We cannot claim to consider the sexual act as sacred unless we begin by honoring the drive and allowing it to lead us into plenitude. It may well be a hard teacher, but if we are serious about living in alignment with our nature then we must embrace all of its wisdom and teachings. I see the sexual drive as an inner guru attempting to lead us into the light, but one which is so often suppressed that its distorted, violent manifestations are frequently catastrophic – a fault which is roundly to be ascribed to the distorting discourse and not to the drive itself.

To allow this energy to guide us, it is clear to me, though, that we have to abandon mononormativity.  We need also, though, to maintain an incredible openness of heart and hence vulnerability; this is the only way that we will learn lessons and not simply get hurt. Paradoxically it is only by opening ourselves to feeling pain in the short run that we can avoid it predominating over the long run.

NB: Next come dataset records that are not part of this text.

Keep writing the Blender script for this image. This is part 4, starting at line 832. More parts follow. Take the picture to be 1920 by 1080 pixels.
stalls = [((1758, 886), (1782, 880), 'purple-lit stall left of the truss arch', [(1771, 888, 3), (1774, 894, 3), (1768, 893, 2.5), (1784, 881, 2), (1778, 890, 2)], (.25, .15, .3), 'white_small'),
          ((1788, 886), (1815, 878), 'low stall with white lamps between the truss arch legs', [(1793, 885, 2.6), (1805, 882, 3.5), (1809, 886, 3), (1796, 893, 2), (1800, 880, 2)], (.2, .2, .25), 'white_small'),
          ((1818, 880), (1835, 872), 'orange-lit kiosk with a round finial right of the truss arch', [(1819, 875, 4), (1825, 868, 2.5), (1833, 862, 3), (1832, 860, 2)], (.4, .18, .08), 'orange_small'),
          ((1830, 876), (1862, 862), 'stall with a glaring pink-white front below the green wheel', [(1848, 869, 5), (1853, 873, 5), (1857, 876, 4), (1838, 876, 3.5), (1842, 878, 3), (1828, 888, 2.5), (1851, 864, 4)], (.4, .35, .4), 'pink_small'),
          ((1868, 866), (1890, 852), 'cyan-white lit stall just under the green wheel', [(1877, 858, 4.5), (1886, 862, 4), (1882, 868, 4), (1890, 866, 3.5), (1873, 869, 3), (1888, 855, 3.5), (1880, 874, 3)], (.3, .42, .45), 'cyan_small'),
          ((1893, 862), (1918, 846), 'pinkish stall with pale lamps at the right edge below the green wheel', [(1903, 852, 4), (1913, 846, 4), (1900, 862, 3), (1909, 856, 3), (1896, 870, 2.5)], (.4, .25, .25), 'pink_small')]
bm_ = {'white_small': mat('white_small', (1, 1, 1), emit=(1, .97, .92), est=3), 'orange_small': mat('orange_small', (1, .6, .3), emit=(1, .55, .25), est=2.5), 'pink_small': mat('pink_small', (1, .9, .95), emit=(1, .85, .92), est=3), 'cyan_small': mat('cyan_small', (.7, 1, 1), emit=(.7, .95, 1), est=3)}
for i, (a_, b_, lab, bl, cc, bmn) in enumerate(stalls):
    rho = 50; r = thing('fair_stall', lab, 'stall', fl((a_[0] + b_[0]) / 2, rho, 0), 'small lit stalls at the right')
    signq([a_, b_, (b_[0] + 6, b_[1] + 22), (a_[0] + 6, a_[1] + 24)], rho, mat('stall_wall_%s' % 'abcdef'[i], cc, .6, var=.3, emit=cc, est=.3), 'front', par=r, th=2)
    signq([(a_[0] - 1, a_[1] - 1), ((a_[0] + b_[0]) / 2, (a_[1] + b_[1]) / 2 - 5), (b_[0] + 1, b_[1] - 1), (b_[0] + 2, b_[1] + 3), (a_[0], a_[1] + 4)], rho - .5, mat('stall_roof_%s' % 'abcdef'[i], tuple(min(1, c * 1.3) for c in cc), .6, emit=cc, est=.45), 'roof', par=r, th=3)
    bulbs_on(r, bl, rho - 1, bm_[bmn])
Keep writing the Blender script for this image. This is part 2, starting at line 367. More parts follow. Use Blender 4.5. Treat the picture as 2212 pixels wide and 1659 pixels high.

This process of opening up has of course to take place in stages. I am not advocating a great leap forwards, and it is fine for me that all sorts of things exist which allow people to take things at their own pace, and even take time out or place limits which they never deconstruct. However, I do not think that it is ethically justified, as some do, to market something in a form which does not make sense just because it allows people indefinitely to maintain a comfortable illusion.

In my opinion, mononormative tantra is simply an oxymoron. Either you remain behind in your nest, or you abandon yourself to the winds.